Problem details:
Extract every line that includes the string "Python".

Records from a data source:

— START —

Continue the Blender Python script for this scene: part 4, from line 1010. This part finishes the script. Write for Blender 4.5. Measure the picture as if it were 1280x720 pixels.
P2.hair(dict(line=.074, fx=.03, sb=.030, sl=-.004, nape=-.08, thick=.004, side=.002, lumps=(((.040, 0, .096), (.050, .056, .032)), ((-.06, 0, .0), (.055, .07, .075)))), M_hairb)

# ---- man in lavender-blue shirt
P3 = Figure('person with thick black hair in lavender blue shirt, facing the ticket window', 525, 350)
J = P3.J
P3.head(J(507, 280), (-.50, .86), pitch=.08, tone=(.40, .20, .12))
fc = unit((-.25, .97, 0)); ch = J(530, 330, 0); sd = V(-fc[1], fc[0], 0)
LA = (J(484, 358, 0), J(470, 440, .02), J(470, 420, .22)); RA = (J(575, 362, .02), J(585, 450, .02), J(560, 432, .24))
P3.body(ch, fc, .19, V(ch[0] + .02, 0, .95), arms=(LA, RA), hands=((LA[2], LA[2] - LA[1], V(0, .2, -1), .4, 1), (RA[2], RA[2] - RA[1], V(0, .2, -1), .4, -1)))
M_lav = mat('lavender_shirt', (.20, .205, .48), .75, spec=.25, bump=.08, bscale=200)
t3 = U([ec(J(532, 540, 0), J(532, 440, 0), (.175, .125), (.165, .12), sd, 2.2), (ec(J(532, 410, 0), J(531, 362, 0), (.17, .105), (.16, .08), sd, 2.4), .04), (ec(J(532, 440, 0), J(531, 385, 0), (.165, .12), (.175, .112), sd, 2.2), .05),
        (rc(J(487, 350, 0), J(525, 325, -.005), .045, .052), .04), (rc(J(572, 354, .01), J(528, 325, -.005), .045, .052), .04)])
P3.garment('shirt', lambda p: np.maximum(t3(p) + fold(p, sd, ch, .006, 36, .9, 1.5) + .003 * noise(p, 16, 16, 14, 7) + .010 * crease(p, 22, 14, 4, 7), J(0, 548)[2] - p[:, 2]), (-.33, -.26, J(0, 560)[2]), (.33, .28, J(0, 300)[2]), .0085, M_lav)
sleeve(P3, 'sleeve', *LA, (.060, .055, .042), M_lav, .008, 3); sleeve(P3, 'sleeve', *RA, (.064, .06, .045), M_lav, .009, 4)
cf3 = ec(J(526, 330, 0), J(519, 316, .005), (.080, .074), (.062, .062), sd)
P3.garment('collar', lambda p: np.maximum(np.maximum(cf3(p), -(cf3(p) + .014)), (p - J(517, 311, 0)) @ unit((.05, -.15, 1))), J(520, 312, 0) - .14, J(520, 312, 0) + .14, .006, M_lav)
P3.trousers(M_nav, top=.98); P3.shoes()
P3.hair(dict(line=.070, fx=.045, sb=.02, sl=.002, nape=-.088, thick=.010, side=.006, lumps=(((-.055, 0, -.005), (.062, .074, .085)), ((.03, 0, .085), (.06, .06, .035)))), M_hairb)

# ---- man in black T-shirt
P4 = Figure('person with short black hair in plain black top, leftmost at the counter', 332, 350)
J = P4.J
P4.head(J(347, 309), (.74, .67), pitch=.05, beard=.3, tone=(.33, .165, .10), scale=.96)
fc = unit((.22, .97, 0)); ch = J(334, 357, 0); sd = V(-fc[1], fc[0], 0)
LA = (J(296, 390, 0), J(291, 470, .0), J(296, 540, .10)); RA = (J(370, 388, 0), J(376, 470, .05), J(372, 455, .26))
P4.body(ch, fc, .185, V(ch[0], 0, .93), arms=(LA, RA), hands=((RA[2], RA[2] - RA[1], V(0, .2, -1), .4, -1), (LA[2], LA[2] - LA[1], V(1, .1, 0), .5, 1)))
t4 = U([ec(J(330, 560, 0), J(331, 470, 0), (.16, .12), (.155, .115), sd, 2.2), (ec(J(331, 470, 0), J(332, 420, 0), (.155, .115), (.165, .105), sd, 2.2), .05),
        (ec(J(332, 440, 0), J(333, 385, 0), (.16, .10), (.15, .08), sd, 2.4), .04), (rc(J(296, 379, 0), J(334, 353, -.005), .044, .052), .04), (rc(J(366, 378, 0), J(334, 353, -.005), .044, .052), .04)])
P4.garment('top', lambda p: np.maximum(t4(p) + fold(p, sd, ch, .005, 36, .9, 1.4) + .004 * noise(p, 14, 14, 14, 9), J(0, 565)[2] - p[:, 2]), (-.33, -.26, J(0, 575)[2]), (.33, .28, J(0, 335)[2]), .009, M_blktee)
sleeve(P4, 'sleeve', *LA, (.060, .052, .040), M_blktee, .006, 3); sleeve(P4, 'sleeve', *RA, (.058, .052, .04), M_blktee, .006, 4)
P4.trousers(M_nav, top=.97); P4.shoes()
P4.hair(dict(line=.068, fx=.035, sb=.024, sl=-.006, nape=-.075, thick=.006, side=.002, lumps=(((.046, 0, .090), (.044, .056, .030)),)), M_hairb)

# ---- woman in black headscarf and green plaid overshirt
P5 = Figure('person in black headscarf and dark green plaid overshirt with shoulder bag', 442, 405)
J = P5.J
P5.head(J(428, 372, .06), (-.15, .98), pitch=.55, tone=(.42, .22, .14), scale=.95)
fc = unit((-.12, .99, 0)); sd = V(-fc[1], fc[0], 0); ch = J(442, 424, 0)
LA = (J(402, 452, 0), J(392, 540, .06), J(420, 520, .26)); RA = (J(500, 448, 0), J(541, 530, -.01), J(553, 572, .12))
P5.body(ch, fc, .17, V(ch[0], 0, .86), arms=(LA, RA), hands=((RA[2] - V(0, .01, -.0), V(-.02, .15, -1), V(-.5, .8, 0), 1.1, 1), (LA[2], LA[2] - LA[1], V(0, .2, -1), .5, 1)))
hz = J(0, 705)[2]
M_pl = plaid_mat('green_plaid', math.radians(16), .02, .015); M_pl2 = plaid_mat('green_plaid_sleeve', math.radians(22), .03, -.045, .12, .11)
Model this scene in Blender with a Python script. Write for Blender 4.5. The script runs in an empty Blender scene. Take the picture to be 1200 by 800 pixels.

— END —

Result for this task:
Continue the Blender Python script for this scene: part 4, from line 1010. This part finishes the script. Write for Blender 4.5. Measure the picture as if it were 1280x720 pixels.
Model this scene in Blender with a Python script. Write for Blender 4.5. The script runs in an empty Blender scene. Take the picture to be 1200 by 800 pixels.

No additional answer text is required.